2003 reiste ich zum ersten Mal in ein mehrheitlich muslimisches Land und kein Mensch (außer vorurteilsbeladenen Sprachschülern wie mir) interessierte sich für die Konfessionszugehörigkeit seines Nachbarn. Heute lebt die Bevölkerung Bagdads hinter Konfessions-Trennmauern und und in Syrien rufen Fernsehprediger auf, schiitische Frauen und Kinder (oder jene, die sie dafür halten) zu töten.Wie weit verbreitet der Hass auf Schiiten unter anderen Muslimen ist, hat das PEW Research Center in 38.000 Interviews in 39 Ländern untersucht.

Demnach ist die Überzeugung, bei Schiiten handle es sich um keine richtigen Muslime in den meisten arabischen Ländern verbreitet (53% in Ägypten, 50% in Marokko, 43% in Jordanien). Auffällig: Die Zustimmungsrate ist umso geringer, je höher der schiitische Bevölkerungsanteil ist: 18% im Irak und 23% im Libanon. Man kennt das Phänomen aus überwiegend ausländerfreien aber ausländerfeindlichen Regionen Ostdeutschlands.

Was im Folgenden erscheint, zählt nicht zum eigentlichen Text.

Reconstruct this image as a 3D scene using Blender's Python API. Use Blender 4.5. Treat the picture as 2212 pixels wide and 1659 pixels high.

Von der Empirie zurück zur subjektiven Wahrnehmung: Auch in deutschen Medien kommt immer öfter der Hinweis auf die schiitische Herkunft, wo er eigentlich überflüssig ist: Viele Zeitungsleser wissen, dass Ahmadinejads Atomprogramm auch irgendetwas mit der Prophetennachfolge und Assads Bürgerkrieg auch irgendetwas mit der Ermordung von Mohammads Enkel in der irakischen Wüste vor 1400 Jahren zu tun hat. Beides ist Unsinn, wie die meisten Versuche politische Konflikte religionsgeschichtlich zu erklären. Warum sich der Hass auf Schiiten u.a. besser mit den Morden, die seit zehn Jahren in der irakischen Wüste stattfinden, erklären lässt, hat Guido Steinberg im Mai in der Le Monde diplomatique wunderbar kenntnisreich aufgeschrieben.